Bats use sound and echolocation to navigate, but they have another trick up their sleeve, researchers say; they use polarized sunlight at sunset to set their internal compass for nighttime use.

The atmosphere scatters sunlight and it becomes polarized, or directional, in patterns determined by the sun's position at it moves across the sky.

The patterns are strongest at sunset and sunrise, in a strip in the sky positioned 90 degrees from the sun.

A number of animals from birds to fish to reptiles can use these patterns for orientation cues, so researchers at British and Israeli universities set out to find if bats had the same capability.

"We had already demonstrated that bats used a magnetic compass that was calibrated by cues observed at sunset," says Richard Holland of Queen's University Belfast. "The question was, what cues? It was known that birds calibrate the magnetic field with the pattern of polarization at sunset, so we tried the same for bats."

It is known how some other creatures do it, he says; specially adapted photoreceptors are present in the eyes of bees, while fish, birds, reptiles and amphibians have all evolved cone cell structures allowing their eyes to detect polarization.

"But we don't know which structure these bats might be using," says Holland.

Working with colleagues at Queen's and at the University of Tel Aviv, Holland gathered 70 greater mouse-eared bats and exposed them to different types of sunset polarization patterns, manipulated by filters on experimental boxes in which the bats were kept.

Bats exposed to the manipulated patterns, when released, flew off at a heading exactly 90 degrees from bats that experienced natural polarization patterns, the researchers found.
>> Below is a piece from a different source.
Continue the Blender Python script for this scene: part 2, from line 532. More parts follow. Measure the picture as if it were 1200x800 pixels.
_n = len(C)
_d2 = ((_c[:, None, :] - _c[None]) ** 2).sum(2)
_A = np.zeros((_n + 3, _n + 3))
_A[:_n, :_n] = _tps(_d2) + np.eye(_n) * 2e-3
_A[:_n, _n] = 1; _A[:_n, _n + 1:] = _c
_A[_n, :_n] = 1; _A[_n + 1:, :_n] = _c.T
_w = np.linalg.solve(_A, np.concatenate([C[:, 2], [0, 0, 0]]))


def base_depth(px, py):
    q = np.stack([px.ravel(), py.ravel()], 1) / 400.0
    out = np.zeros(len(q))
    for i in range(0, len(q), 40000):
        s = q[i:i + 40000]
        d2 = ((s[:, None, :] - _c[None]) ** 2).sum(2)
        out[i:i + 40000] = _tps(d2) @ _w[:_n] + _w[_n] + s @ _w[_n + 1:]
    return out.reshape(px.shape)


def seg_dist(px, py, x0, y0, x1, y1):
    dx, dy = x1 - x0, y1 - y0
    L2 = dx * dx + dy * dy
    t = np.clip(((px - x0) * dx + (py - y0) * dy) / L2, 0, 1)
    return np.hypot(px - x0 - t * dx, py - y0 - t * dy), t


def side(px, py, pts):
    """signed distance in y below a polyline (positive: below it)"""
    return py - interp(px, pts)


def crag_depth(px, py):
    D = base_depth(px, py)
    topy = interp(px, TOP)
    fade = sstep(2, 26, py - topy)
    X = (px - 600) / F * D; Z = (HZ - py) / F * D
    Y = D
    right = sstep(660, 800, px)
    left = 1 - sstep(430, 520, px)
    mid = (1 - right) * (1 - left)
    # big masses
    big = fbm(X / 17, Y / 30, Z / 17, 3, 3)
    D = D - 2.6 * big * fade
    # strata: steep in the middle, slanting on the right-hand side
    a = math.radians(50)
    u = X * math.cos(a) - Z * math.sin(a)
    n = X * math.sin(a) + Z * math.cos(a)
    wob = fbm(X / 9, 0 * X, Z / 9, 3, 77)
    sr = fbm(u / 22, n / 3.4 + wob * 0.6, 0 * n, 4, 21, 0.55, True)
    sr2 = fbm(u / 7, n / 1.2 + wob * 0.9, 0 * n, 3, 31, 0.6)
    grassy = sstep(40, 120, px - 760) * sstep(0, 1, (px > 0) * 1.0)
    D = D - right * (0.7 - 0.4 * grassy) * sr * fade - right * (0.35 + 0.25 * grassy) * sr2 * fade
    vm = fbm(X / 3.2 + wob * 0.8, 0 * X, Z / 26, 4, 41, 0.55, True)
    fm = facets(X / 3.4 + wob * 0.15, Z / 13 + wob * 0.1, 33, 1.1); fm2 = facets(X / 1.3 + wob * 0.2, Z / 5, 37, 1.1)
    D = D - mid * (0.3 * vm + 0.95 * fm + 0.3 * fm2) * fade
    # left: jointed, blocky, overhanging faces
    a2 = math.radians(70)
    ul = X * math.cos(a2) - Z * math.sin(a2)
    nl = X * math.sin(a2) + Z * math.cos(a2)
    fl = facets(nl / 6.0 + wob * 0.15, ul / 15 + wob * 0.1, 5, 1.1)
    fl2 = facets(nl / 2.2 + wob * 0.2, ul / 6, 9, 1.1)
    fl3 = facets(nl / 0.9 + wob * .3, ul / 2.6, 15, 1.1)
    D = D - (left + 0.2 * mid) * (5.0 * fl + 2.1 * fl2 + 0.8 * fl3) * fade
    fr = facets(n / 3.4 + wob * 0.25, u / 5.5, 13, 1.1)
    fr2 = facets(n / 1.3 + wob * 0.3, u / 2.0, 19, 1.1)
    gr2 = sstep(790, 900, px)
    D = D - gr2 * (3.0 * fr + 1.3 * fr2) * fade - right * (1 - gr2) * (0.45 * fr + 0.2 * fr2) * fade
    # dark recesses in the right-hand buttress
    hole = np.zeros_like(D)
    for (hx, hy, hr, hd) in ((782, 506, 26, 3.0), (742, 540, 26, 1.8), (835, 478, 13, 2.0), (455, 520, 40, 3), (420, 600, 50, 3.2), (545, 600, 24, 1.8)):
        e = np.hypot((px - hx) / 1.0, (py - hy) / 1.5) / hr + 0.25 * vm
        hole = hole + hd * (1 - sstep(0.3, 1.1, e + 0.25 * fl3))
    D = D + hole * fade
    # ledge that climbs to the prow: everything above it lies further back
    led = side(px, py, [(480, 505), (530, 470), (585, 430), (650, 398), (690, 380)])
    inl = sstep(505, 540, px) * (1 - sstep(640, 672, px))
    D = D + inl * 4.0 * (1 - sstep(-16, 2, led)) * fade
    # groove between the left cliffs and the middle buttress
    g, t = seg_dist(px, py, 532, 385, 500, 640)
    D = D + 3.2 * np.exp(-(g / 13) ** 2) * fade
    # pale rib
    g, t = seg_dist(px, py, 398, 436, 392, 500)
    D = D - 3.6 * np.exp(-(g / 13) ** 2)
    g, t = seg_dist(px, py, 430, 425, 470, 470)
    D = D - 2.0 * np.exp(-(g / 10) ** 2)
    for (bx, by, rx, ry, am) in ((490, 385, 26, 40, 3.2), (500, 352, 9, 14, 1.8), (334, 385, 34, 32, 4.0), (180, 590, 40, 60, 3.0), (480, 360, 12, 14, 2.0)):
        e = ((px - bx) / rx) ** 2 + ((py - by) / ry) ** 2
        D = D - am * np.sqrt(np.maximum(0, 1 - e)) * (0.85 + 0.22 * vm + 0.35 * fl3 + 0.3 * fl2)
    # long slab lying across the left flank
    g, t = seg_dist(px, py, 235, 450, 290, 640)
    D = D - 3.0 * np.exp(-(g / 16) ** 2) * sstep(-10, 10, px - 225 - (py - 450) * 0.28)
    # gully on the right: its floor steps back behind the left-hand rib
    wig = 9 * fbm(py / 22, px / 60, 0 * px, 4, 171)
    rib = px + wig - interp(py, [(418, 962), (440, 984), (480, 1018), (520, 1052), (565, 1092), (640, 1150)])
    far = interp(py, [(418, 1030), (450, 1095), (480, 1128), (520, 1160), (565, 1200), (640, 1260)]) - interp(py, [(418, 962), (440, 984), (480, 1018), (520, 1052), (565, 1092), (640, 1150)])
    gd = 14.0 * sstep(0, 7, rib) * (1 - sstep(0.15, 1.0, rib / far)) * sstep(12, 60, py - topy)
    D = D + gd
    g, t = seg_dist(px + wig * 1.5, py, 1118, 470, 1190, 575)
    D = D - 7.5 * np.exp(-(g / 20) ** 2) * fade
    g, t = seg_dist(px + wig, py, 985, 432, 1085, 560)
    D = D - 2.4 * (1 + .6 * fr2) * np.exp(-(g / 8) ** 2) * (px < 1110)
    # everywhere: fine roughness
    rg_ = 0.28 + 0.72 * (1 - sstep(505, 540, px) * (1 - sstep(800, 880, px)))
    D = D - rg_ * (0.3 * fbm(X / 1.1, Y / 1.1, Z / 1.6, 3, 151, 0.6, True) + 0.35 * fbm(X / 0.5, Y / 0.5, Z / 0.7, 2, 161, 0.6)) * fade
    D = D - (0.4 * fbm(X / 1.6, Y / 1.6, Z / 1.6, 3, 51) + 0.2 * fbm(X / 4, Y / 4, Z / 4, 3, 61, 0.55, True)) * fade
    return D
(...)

"By shifting the pattern 90 degrees, we shifted the bats' orientation after sunset (when only the magnetic compass was available) either 90° east or west of the control bats," Holland says. "It shows that the bats calibrate the magnetic field with the pattern of polarization at sunset."

Although the experiment confirmed that bats' use of polarized light, it was unable to determine how they were able to detect the patterns, the researchers acknowledged.

However it's done, it just one more way the bats use to get around in addition to sound, sight, and the Earth's magnetic field, they say.

Echolocation only reaches out about 160 feet from a flying bat, they say, so some other sense or senses must come into play for navigation over longer distances.